Task to complete ->
In this exercise, the entries below include pictures. Repeat exactly the lines from the line with "Reconstruct this image" to the line with "SC.view_settings.exposure = EXPOSURE = 0.0", including both, but without the pictures.
------------------------------------------------
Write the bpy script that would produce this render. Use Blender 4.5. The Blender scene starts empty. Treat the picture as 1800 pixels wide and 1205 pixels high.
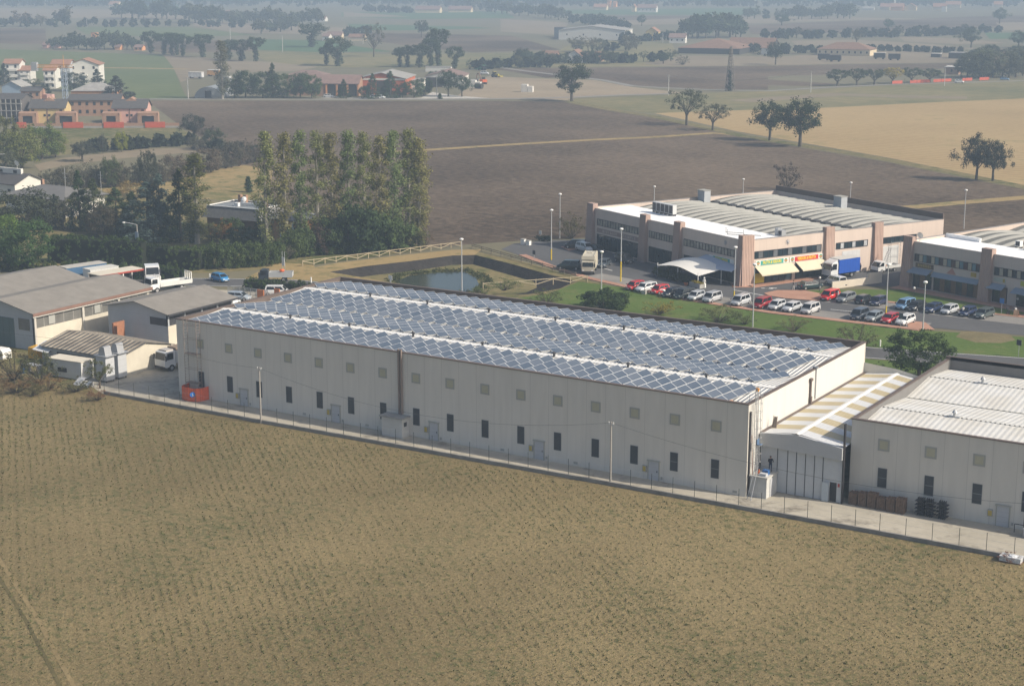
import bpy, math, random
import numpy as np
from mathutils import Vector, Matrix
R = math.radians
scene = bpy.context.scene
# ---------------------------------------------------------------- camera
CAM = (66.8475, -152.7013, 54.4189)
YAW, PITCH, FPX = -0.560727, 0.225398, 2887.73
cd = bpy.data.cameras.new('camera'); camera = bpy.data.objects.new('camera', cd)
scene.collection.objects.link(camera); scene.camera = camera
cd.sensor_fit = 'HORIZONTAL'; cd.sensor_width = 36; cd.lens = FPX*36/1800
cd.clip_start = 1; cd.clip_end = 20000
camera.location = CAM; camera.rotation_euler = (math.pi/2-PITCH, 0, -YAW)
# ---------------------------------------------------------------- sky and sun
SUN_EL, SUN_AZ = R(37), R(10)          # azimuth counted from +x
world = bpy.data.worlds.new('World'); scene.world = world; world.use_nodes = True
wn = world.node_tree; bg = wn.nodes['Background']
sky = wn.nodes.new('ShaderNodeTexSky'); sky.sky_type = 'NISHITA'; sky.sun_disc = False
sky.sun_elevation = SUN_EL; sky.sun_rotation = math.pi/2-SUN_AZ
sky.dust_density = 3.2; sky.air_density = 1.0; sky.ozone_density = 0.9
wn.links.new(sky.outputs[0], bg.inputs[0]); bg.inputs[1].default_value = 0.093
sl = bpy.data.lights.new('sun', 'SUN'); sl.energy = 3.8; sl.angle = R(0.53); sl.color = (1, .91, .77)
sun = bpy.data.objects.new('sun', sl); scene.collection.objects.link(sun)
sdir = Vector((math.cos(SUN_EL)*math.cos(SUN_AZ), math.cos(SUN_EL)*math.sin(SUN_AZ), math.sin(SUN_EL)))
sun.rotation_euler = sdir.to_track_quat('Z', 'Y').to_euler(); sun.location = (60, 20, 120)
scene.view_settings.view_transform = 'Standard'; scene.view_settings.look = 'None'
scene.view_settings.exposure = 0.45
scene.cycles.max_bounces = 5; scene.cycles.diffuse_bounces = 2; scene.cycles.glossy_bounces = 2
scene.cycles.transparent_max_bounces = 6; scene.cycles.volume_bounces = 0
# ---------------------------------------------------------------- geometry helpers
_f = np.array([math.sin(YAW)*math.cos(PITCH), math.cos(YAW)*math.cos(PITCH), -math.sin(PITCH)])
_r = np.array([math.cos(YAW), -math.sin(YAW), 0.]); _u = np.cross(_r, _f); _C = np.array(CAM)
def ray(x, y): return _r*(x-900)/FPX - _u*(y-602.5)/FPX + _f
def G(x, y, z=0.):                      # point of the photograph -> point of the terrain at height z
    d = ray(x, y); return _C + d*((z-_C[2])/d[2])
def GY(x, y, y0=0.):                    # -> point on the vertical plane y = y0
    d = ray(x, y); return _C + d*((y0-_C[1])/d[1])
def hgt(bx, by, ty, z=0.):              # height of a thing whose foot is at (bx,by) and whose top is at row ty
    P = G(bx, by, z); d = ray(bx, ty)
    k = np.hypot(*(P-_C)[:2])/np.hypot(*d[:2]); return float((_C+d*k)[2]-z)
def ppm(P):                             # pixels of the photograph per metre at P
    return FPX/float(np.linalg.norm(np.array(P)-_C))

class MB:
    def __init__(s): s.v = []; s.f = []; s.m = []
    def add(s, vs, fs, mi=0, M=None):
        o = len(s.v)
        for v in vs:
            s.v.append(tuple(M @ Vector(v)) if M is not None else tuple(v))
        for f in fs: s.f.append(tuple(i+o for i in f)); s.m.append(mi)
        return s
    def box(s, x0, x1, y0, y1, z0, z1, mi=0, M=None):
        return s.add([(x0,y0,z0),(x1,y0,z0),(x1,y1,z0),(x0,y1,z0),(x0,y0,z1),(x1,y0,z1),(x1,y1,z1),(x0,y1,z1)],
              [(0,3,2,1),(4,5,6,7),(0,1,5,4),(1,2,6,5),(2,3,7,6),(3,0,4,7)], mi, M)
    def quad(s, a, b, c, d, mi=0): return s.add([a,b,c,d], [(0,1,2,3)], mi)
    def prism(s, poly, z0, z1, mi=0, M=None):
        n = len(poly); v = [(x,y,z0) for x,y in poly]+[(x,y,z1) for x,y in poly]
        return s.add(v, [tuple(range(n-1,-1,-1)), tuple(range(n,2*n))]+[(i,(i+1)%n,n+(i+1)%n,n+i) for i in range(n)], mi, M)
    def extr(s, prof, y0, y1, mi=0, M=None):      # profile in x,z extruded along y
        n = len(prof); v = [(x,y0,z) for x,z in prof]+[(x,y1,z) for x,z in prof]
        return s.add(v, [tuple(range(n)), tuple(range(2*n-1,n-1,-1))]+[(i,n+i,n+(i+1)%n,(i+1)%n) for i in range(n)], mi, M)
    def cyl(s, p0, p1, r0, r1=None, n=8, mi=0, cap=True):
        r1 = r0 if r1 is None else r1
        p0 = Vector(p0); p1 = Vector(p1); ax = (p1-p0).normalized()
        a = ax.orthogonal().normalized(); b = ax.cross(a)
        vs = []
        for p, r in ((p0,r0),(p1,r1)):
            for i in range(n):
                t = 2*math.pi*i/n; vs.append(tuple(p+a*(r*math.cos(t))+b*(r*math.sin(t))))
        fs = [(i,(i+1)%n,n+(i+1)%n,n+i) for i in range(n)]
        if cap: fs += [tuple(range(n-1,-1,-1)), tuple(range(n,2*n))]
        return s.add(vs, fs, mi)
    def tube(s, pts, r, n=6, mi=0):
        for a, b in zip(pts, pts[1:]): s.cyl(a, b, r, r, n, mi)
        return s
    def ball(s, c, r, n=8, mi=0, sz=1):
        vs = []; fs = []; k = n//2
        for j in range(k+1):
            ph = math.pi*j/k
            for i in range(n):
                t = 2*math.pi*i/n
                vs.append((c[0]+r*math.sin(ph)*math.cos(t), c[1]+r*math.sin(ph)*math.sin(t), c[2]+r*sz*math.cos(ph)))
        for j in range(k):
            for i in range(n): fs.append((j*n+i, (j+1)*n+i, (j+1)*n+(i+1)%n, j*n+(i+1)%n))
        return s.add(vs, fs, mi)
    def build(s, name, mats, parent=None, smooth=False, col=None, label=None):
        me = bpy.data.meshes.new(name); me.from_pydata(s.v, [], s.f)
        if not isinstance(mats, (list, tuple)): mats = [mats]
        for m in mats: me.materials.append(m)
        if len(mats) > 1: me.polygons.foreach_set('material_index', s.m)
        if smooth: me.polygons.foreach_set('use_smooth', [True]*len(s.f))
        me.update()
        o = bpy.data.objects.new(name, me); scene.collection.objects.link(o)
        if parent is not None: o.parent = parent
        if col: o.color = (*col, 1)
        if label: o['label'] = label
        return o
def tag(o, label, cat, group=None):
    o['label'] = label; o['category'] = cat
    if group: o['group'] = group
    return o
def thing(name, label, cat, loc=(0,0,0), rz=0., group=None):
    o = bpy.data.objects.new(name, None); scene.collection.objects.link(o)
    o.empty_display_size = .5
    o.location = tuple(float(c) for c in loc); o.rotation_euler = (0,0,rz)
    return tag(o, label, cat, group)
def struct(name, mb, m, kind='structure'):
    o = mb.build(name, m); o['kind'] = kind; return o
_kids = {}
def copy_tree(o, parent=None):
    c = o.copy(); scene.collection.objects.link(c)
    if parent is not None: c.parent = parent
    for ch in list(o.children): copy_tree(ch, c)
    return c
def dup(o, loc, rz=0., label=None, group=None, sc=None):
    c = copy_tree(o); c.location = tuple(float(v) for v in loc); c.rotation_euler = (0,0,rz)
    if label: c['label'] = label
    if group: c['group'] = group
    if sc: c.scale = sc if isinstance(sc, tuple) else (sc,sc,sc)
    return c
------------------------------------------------
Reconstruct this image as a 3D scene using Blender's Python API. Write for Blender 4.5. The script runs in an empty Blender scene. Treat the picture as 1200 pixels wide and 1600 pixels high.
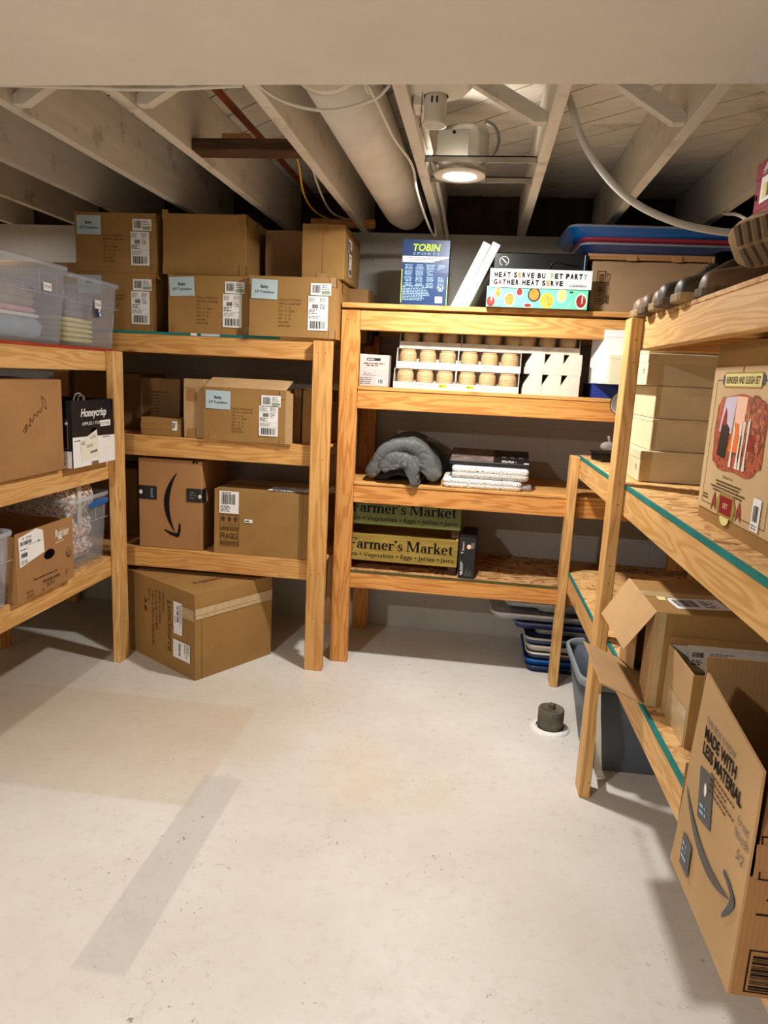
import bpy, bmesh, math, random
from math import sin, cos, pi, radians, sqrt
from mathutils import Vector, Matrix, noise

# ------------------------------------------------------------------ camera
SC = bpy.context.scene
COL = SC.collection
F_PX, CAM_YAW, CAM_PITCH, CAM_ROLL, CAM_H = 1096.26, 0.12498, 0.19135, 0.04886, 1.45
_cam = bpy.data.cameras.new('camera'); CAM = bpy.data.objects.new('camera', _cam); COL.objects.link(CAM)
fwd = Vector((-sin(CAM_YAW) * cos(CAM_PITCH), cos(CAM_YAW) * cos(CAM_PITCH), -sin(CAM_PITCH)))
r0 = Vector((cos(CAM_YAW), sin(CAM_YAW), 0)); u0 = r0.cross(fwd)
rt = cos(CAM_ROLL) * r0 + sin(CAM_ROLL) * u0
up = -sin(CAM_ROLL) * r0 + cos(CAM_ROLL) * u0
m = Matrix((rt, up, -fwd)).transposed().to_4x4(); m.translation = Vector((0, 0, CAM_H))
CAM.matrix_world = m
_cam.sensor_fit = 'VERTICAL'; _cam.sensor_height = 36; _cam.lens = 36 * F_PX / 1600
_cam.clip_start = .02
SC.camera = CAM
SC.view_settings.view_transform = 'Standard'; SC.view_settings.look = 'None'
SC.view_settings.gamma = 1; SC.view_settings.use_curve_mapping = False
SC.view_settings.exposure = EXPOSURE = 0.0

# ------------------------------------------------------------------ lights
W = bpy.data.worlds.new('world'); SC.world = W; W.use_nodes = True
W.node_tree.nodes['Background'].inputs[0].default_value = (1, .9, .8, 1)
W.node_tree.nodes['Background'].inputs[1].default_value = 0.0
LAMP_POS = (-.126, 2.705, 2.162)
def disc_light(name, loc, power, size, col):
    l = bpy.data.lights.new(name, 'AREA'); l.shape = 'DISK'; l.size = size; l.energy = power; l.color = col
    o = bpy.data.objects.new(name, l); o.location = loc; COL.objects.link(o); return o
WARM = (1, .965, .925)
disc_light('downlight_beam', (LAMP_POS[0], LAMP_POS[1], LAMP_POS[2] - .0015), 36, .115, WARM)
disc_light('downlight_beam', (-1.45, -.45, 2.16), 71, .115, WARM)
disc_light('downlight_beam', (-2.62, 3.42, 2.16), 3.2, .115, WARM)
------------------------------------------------
Written response ->
Reconstruct this image as a 3D scene using Blender's Python API. Write for Blender 4.5. The script runs in an empty Blender scene. Treat the picture as 1200 pixels wide and 1600 pixels high.
import bpy, bmesh, math, random
from math import sin, cos, pi, radians, sqrt
from mathutils import Vector, Matrix, noise

# ------------------------------------------------------------------ camera
SC = bpy.context.scene
COL = SC.collection
F_PX, CAM_YAW, CAM_PITCH, CAM_ROLL, CAM_H = 1096.26, 0.12498, 0.19135, 0.04886, 1.45
_cam = bpy.data.cameras.new('camera'); CAM = bpy.data.objects.new('camera', _cam); COL.objects.link(CAM)
fwd = Vector((-sin(CAM_YAW) * cos(CAM_PITCH), cos(CAM_YAW) * cos(CAM_PITCH), -sin(CAM_PITCH)))
r0 = Vector((cos(CAM_YAW), sin(CAM_YAW), 0)); u0 = r0.cross(fwd)
rt = cos(CAM_ROLL) * r0 + sin(CAM_ROLL) * u0
up = -sin(CAM_ROLL) * r0 + cos(CAM_ROLL) * u0
m = Matrix((rt, up, -fwd)).transposed().to_4x4(); m.translation = Vector((0, 0, CAM_H))
CAM.matrix_world = m
_cam.sensor_fit = 'VERTICAL'; _cam.sensor_height = 36; _cam.lens = 36 * F_PX / 1600
_cam.clip_start = .02
SC.camera = CAM
SC.view_settings.view_transform = 'Standard'; SC.view_settings.look = 'None'
SC.view_settings.gamma = 1; SC.view_settings.use_curve_mapping = False
SC.view_settings.exposure = EXPOSURE = 0.0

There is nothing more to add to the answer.